It's not clear whether Joan Walsh's What's the Matter with White People? Why We Long for a Golden Age That Never Was is an attempt to shore up MSNBC watchers, get the last word in a family argument, or disguise an autobiography as journalistic sociology.  Book Review No. 10 will explain each of those assertions.

I will confess to purchasing the book with the first purpose in mind.  Regular readers will recognize that I have repeatedly referred to The America That Worked(TM), and I was hoping to find some defense of the so-called "progressive social change" that wrecked it.  That's usually why the ancient Irishmen on MSNBC bring Ms Walsh on, after all.  No joy there, although I did find an intriguing line on page 85. "In New York, the growing African American Teachers' Association was openly rejecting what it saw as the [United Federation of Teachers'] cultural chauvinism in pushing 'white middle class values' on black kids."  That's part of a longer reflection on the events of 1966, all part of the growing-up traumas that schoolchildren who observed their teachers and parents reacting to the Kennedy assassination went through.  That the reforms of the urban public schools in the years that followed did nothing to improve academic achievement must be material for a different book.  Perhaps, though, we have material for the third purpose, to which I will return in time.

The second purpose is clear throughout the book.  In Ms Walsh's family are more than a few first responders, business owners, and traditional moms, many of whom experienced those same events in the 1960s, but reacted differently to them.  The arguments will be familiar to readers my age, who have lived them for the past half century or so, and responded predictably or unpredictably thereto.  Her family, though, is more homogeneously Irish than my heterogeneous kin, and she attempts to respond to some of the cruder arguments about government handouts and prejudice from that era by explaining who, exactly, invented the ward-heeler politician relying on the continued existence of desperate constituents as a way of staying in office in the first place.  Thus the title of my post, and thus, a transition to the third purpose.
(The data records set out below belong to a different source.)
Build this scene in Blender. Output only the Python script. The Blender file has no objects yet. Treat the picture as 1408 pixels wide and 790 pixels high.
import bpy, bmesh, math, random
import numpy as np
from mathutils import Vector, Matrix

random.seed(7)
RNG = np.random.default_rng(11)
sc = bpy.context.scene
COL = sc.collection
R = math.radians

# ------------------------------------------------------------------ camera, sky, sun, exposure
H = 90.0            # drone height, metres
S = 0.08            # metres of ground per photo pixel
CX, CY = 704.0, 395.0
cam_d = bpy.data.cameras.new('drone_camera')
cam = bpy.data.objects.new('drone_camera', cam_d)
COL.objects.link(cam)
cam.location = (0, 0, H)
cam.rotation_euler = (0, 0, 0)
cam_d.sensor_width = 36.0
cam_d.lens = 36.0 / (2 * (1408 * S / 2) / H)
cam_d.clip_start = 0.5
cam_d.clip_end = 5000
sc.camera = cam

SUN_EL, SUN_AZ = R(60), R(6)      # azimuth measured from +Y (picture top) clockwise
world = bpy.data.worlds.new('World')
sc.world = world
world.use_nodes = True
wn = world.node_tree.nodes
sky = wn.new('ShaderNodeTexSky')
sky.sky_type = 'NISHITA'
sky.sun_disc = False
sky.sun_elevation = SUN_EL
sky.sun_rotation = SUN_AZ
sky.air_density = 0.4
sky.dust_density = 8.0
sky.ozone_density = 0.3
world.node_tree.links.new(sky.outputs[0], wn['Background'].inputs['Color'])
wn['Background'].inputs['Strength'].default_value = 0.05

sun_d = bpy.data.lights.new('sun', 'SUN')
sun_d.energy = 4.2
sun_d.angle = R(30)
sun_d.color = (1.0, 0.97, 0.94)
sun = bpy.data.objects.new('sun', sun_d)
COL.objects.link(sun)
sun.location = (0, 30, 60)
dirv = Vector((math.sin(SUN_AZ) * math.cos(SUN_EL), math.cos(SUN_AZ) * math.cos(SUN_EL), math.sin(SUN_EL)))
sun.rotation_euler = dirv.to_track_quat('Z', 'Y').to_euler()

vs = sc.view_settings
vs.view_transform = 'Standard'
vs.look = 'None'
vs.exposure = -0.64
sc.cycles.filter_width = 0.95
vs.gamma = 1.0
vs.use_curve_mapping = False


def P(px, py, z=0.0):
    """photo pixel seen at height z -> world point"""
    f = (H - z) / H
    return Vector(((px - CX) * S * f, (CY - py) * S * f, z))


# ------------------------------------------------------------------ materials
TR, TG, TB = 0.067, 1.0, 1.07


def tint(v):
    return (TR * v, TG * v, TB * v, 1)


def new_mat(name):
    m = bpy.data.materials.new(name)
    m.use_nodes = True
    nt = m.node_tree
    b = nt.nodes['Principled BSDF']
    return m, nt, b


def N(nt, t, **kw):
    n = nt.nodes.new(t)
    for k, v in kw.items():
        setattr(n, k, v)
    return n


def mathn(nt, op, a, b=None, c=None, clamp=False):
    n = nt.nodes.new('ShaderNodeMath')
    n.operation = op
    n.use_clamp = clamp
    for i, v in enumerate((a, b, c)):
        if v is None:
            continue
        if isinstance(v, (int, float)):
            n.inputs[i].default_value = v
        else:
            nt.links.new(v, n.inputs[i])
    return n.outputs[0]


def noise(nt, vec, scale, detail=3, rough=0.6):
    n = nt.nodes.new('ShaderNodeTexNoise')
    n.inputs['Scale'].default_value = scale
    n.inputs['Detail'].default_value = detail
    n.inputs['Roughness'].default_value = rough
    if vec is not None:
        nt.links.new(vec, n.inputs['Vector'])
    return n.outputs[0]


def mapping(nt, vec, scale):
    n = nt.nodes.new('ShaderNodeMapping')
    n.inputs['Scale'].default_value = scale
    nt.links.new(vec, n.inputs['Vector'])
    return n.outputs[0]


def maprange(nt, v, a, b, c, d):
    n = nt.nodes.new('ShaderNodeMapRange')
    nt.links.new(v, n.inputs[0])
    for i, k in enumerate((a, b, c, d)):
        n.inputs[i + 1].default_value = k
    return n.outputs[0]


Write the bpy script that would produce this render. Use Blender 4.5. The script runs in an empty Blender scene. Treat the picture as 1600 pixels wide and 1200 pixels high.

Ms Walsh attended the University of Wisconsin about the same time my younger sister did.  At that time, it was easy enough to conflate Democrat cliches with course outline items in some classes.  I doubt that my sister ever picked up the message that Things Will Get Better If The Right Democrat Becomes President, but Ms Walsh's autobiography is all about working on this campaign or that.  Carter.  Mondale.  Dukakis.  Obama or Hillary!?  But Bill was trailer trash to the Washington Establishment (p. 148).  Hint:  the snobbery of the Washington Liberal Establishment did not begin with Bill Clinton.

What then, about the journalistic sociology?  The other part of the autobiography is Ms Walsh's discontent with identity politics.  As long as it's practiced by oppressed minorities, fine, but don't let's have any Angry White Guys (or Traditional Suburban Wives) celebrating their norms.  OK, let's have some norms everyone can accept, but let's have norms.  That's too much heavy lifting for Ms Walsh, who hasn't quite thought through the latest challenge to Democrat commonplaces (p. 151).  "[O]ur historic civil-rights model didn't entirely make sense anymore in a world where Latinos and Asians were the fastest-growing minorities."

To get an idea where identity politics, broadly conceived, might go, turn to Sean Trende in Real Clear Politics.
Our politics haven’t always been driven by a liberal/conservative divide. That is a fairly recent innovation; ethnic and sectional divisions are more the norm. If the country does end up minority-majority by 2050, the Democratic Party will likely be supermajority-minority by that point; no one can predict with any certainty what effects that will have on the overall political cleavages in the country.
The troubles for the traditional civil-rights model proliferate.
So where are we today with the Democrats’ coalition? In theory, a grouping of blacks, Hispanics, some working-class whites, suburbanites, and urban liberals seems a powerful, ascendant force. In practice, it is exceedingly fragile, as the interests of these groups will frequently collide once the party is handed the reins of power.
It's going to get even more interesting, with a larger fraction of the U.S. population neither descended from the Pilgrims and the Founders nor from slaves, and with ethnic diversity clustering by neighborhood and house prices (compare and contrast a Rockford grade school class with the same grade in Naperville).  Whatever historic antagonisms might remain between black and white people today, in another fifty years they're going to be irrelevant.